İHD İl Yönetimi bana dava açmış, (SALDIRILARDAN BİR ÖRNEK) yüzlerce tehditle karşı karşıya kalmıştım. Faruk Alpaslan işinin yoğunluğundan olsa gerek, bir telefon bile açmamış, tek kelimelik bir desteği bile olmamıştı. Basından Selim Kemal Arafatoğlu (şu an öğretim görevelisi) İHD'nin açıklamasına eklediği iftiralarla halkı aleyhime galeyene getirmeye uğraşırken, Sinan Başak ve rahmetli A.Halim Almalı'nin bana destek yazıları, cesaretin ölümle eş değer olduğu o zamanda benim için çok güçlü bir motivasyon olmuştu.
Ve, Allah'ın kötülere fırsat vermediği başarısız bir suikast girişimi…. Allah kurtarmıştı….
DİP NOT: O zamanlarda alternatif ve karşıt yazılar yazmak zordu. Kişinin karşı direnç geliştirebilmesi için inandığı değerlere güçlü inancı ve cesareti gerektiriyordu.

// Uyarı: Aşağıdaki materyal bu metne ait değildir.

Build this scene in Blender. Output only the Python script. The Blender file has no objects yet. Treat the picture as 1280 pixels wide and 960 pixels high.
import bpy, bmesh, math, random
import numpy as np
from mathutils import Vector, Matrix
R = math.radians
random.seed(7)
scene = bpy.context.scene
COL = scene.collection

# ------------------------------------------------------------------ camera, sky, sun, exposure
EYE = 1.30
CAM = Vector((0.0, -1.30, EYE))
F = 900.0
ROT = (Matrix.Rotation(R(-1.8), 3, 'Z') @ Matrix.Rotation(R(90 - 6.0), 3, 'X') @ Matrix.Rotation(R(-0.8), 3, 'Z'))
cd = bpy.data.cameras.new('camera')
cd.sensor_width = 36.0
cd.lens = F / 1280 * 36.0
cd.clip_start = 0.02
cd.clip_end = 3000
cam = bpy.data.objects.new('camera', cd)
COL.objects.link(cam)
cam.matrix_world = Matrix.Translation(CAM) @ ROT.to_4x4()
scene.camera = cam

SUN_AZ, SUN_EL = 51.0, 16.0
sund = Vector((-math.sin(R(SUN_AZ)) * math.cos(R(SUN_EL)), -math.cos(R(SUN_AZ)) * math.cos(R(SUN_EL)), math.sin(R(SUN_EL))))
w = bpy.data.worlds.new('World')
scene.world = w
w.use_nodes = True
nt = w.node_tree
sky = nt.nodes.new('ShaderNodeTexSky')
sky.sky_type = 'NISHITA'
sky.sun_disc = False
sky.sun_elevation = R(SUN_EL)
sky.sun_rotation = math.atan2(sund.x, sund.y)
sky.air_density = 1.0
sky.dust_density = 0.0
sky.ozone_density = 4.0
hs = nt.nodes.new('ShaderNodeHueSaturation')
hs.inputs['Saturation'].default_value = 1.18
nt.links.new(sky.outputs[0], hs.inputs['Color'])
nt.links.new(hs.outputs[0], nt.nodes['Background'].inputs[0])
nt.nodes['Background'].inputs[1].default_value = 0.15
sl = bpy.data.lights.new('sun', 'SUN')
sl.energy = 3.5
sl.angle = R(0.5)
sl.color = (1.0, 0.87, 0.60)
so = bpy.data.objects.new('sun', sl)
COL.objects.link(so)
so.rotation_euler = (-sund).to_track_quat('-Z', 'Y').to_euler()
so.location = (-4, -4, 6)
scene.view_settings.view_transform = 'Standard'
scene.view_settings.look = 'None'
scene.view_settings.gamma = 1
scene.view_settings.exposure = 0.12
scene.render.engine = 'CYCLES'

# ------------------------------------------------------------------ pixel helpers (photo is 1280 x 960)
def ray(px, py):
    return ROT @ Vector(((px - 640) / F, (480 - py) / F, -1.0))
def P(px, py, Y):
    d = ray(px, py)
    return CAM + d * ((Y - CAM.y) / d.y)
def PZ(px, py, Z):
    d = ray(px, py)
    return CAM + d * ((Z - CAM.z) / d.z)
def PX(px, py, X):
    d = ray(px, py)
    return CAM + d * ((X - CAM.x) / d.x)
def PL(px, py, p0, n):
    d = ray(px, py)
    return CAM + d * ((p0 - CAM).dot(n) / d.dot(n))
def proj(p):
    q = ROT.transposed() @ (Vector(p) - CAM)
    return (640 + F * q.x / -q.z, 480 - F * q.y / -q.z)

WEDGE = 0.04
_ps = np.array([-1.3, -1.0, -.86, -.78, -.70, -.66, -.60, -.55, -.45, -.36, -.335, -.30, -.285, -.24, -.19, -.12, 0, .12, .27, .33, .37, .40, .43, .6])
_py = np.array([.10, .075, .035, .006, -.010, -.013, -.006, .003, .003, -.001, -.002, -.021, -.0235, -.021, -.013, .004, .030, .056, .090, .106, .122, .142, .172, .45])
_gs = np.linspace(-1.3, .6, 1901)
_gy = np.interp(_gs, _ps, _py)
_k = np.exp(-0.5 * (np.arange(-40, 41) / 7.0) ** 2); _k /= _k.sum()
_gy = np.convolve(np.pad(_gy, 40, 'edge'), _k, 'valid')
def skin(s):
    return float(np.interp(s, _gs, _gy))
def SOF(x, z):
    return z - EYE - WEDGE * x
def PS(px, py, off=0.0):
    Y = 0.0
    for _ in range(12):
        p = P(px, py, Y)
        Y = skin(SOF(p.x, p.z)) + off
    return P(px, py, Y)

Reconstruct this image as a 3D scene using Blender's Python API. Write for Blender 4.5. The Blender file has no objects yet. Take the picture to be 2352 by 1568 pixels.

Zamana göre konumlananalardan mertçe ve yiğitçe bir duruş beklemek te doğru değildi.
Bazılarının 15 Temmuzdan sonraki kahramanlık hamleleri kabul edilebilir değildi. 15 Temmuzdan sonraki ‘vatan mecnunları(!)’ ile zalzavukların alan kapma kahramanlıkları rahatsızlığa nede olsa da, toplumun geneli edebinden susmayı tercih etti. Seçkin ve fedekar, vatan ve kent severlere her türlü iftirayı atan vatan mecnunu(!) zalzavuk Türk’ün, BDP'nin güçlü olduğu dönemlerde hangi dernekte başkan yardımcılığı yaptığını biliyoruz. Bir basın toplantısında dönemin belediye başkanı BDP’li Bekir Kaya’ya ‘Sen bize Allah’ın lütfusun’ diyen bu günün vatan mecnunlarını, radyosundan Sayın Tayyip Erdoğan’a hakaret ettirenleri, BDP'li belediye başkanlarına danışmanlık yaparken bize kin kusanları da unutmadık. Ve bir çok şeyi daha...Miting çıkışı tahmini 15 tane HDP'li erkeğin saldırısana uğrayan kadını (Ak Parti Yönetimindeydi) korumak için tekme tokat yerken, kaldırımda seyreden vatan mecnunlarını da unutmadık.